Although we know him for inventing the foundation of literacy for the blind throughout the world, Louis Braille made other significant contributions. Among them was the first means by which blind people could communicate easily in writing to those with sight. Mellor writes:

"Until the appearance of a practical typewriter in 1867, the raphigraphe was the most user-friendly piece of equipment available to blind people who wanted to write to those who could see. It is a largely forgotten product of Braille's genius. Ironically it was a young blind man who first invented a means of representing visual information by means of dots in a matrix. Louis Braille used only one hundred dots at most but employed the same principle as do modern electronic devices--television screens, computer displays, digital cameras, cell phones--though they use millions of dots, or pixels."
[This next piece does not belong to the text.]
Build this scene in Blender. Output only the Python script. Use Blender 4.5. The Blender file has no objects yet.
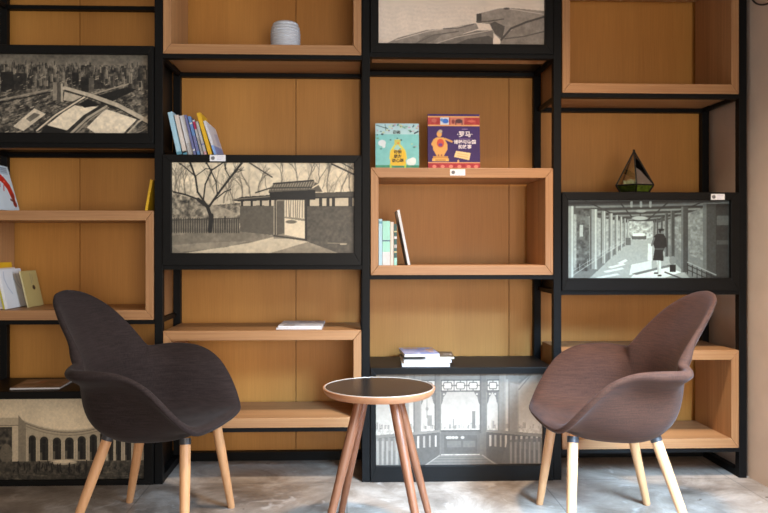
import bpy, bmesh, math, random
import numpy as np
from mathutils import Vector, Matrix

C = bpy.context.scene.collection
R = math.radians

# ------------------------------------------------------------------ camera geometry
FPX = 746.7
YAW = R(2.0)
VPX, HOR = 347.0, 248.0
PPX = VPX + FPX * math.tan(YAW)
CAM = Vector((0.0, -3.07, 0.963))
FWD = Vector((math.sin(YAW), math.cos(YAW), 0))
RGT = Vector((math.cos(YAW), -math.sin(YAW), 0))
UPV = Vector((0, 0, 1))

def P(u, v, Y):
    """a photograph point carried out to the depth Y of the room"""
    d = FWD + RGT * ((u - PPX) / FPX) + UPV * ((HOR - v) / FPX)
    return CAM + d * ((Y - CAM.y) / d.y)

# ------------------------------------------------------------------ materials
def nd(nt, t, x=0, y=0, **kw):
    n = nt.nodes.new(t); n.location = (x, y)
    for k, v in kw.items():
        setattr(n, k, v)
    return n

def new_mat(name):
    m = bpy.data.materials.new(name); m.use_nodes = True
    nt = m.node_tree
    b = nt.nodes['Principled BSDF']
    return m, nt, b

def plain(name, col, rough=.5, metal=0., var=.08, scale=30., bump=0., coat=0., spec=.5):
    m, nt, b = new_mat(name)
    tc = nd(nt, 'ShaderNodeTexCoord', -900, 0)
    no = nd(nt, 'ShaderNodeTexNoise', -700, 0)
    no.inputs['Scale'].default_value = scale
    no.inputs['Detail'].default_value = 4
    nt.links.new(tc.outputs['Object'], no.inputs['Vector'])
    rp = nd(nt, 'ShaderNodeValToRGB', -450, 0)
    rp.color_ramp.elements[0].position = .3; rp.color_ramp.elements[1].position = .7
    rp.color_ramp.elements[0].color = (*[c * (1 - var) for c in col], 1)
    rp.color_ramp.elements[1].color = (*[min(1, c * (1 + var)) for c in col], 1)
    nt.links.new(no.outputs['Fac'], rp.inputs['Fac'])
    nt.links.new(rp.outputs['Color'], b.inputs['Base Color'])
    b.inputs['Roughness'].default_value = rough
    b.inputs['Metallic'].default_value = metal
    b.inputs['Specular IOR Level'].default_value = spec
    b.inputs['Coat Weight'].default_value = coat
    if bump:
        bp = nd(nt, 'ShaderNodeBump', -250, -250)
        bp.inputs['Strength'].default_value = bump
        bp.inputs['Distance'].default_value = .002
        nt.links.new(no.outputs['Fac'], bp.inputs['Height'])
        nt.links.new(bp.outputs['Normal'], b.inputs['Normal'])
    return m

def wood(name, c0, c1, axis='Z', rough=.45, fine=220., bumps=.15, wide=6.):
    """straight-grained wood: noise stretched along the grain axis"""
    m, nt, b = new_mat(name)
    tc = nd(nt, 'ShaderNodeTexCoord', -1200, 0)
    mp = nd(nt, 'ShaderNodeMapping', -1000, 0)
    s = {'X': (.02, 1, 1), 'Y': (1, .02, 1), 'Z': (1, 1, .02)}[axis]
    mp.inputs['Scale'].default_value = s
    nt.links.new(tc.outputs['Object'], mp.inputs['Vector'])
    n1 = nd(nt, 'ShaderNodeTexNoise', -800, 150); n1.inputs['Scale'].default_value = fine
    n1.inputs['Detail'].default_value = 3
    n2 = nd(nt, 'ShaderNodeTexNoise', -800, -150); n2.inputs['Scale'].default_value = wide
    n2.inputs['Detail'].default_value = 3
    nt.links.new(mp.outputs['Vector'], n1.inputs['Vector'])
    nt.links.new(mp.outputs['Vector'], n2.inputs['Vector'])
    mx = nd(nt, 'ShaderNodeMath', -600, 0, operation='MULTIPLY_ADD')
    mx.inputs[1].default_value = .45
    nt.links.new(n1.outputs['Fac'], mx.inputs[0])
    m2 = nd(nt, 'ShaderNodeMath', -600, -200, operation='MULTIPLY'); m2.inputs[1].default_value = .55
    nt.links.new(n2.outputs['Fac'], m2.inputs[0])
    nt.links.new(m2.outputs[0], mx.inputs[2])
    rp = nd(nt, 'ShaderNodeValToRGB', -400, 0)
    rp.color_ramp.elements[0].position = .33; rp.color_ramp.elements[1].position = .67
    rp.color_ramp.elements[0].color = (*c0, 1); rp.color_ramp.elements[1].color = (*c1, 1)
    nt.links.new(mx.outputs[0], rp.inputs['Fac'])
    nt.links.new(rp.outputs['Color'], b.inputs['Base Color'])
    b.inputs['Roughness'].default_value = rough
    bp = nd(nt, 'ShaderNodeBump', -250, -250)
    bp.inputs['Strength'].default_value = bumps; bp.inputs['Distance'].default_value = .001
    nt.links.new(n1.outputs['Fac'], bp.inputs['Height'])
    nt.links.new(bp.outputs['Normal'], b.inputs['Normal'])
    return m

def fabric(name, c0, c1):
    m, nt, b = new_mat(name)
    tc = nd(nt, 'ShaderNodeTexCoord', -1200, 0)
    outs = []
    for k, sc in enumerate(((1, 1, .06), (.06, .06, 1))):
        mp = nd(nt, 'ShaderNodeMapping', -1000, 200 - 300 * k)
        mp.inputs['Scale'].default_value = sc
        nt.links.new(tc.outputs['Object'], mp.inputs['Vector'])
        n = nd(nt, 'ShaderNodeTexNoise', -800, 200 - 300 * k)
        n.inputs['Scale'].default_value = (420, 300)[k]; n.inputs['Detail'].default_value = 2
        nt.links.new(mp.outputs['Vector'], n.inputs['Vector'])
        outs.append(n)
    ad = nd(nt, 'ShaderNodeMath', -600, 0, operation='ADD')
    nt.links.new(outs[0].outputs['Fac'], ad.inputs[0]); nt.links.new(outs[1].outputs['Fac'], ad.inputs[1])
    ml = nd(nt, 'ShaderNodeMath', -500, -150, operation='MULTIPLY'); ml.inputs[1].default_value = .5
    nt.links.new(ad.outputs[0], ml.inputs[0])
    rp = nd(nt, 'ShaderNodeValToRGB', -400, 0)
    rp.color_ramp.elements[0].position = .38; rp.color_ramp.elements[1].position = .62
    rp.color_ramp.elements[0].color = (*c0, 1); rp.color_ramp.elements[1].color = (*c1, 1)
    nt.links.new(ml.outputs[0], rp.inputs['Fac'])
    nt.links.new(rp.outputs['Color'], b.inputs['Base Color'])
    b.inputs['Roughness'].default_value = .85
    b.inputs['Specular IOR Level'].default_value = .25
    b.inputs['Sheen Weight'].default_value = .04
    b.inputs['Sheen Roughness'].default_value = .4
    bp = nd(nt, 'ShaderNodeBump', -250, -250)
    bp.inputs['Strength'].default_value = .09; bp.inputs['Distance'].default_value = .001
    nt.links.new(ml.outputs[0], bp.inputs['Height'])
    nt.links.new(bp.outputs['Normal'], b.inputs['Normal'])
    return m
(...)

With regard to studying "who we are," Mellor provides a fascinating cast of other characters whose names deserve to become familiar ones on our tongues. Valentin Haüy, of course, the founder of the school and humanitarian who wanted to educate blind children, train blind people for some means of employment, and put an end to relegating all blind people to poverty and begging. Better still, we read of other blind people--people before Louis Braille--who were high achievers and revered for their contributions. (Do the names Nicholas Saunderson or Maria Theresia von Paradis mean anything to you? If not, you'll enjoy making their acquaintance in this book.)

National Braille Press is not usually in the business of producing print books. In this instance, however, the book as been published in hardcover print, hardcover Braille (called the library or school edition), and softcover Braille. Because much of the book's appeal is, in fact, the reproduction of handwritten letters, engravings, lithographs, photographs, and other artifacts of a visual nature, professional describers were hired to write detailed descriptions of every visual image in the book. The Braille copy is four volumes. Close to half of each of those volumes, however, is devoted to a section of endnotes and another of the detailed figure descriptions. While I would rather have these descriptions than not, they did grow a bit too detailed at times, and the flipping back and forth of pages--from text to descriptions and back again--became tedious. About halfway through the book I admittedly skipped over references to descriptions, opting later to zip through them quickly as a group.

As I read of blind people begging and in poverty, of little blind children astonishing sighted audiences with their brightness and newfound literacy, of this remarkable genius himself relentlessly perfecting his code that is the foundation of everything I do, I am struck with wonder, gratitude, and something else. We need to know this man, memorize his story, have his name on our tongues, and bring his name and our literacy into the foreground of mainstream recognition. Michael Mellor has written a good book about a great man--and because that man is Louis Braille, we should be putting copies into the hands of every blind and sighted person we know. We should spread his story because we know who we are.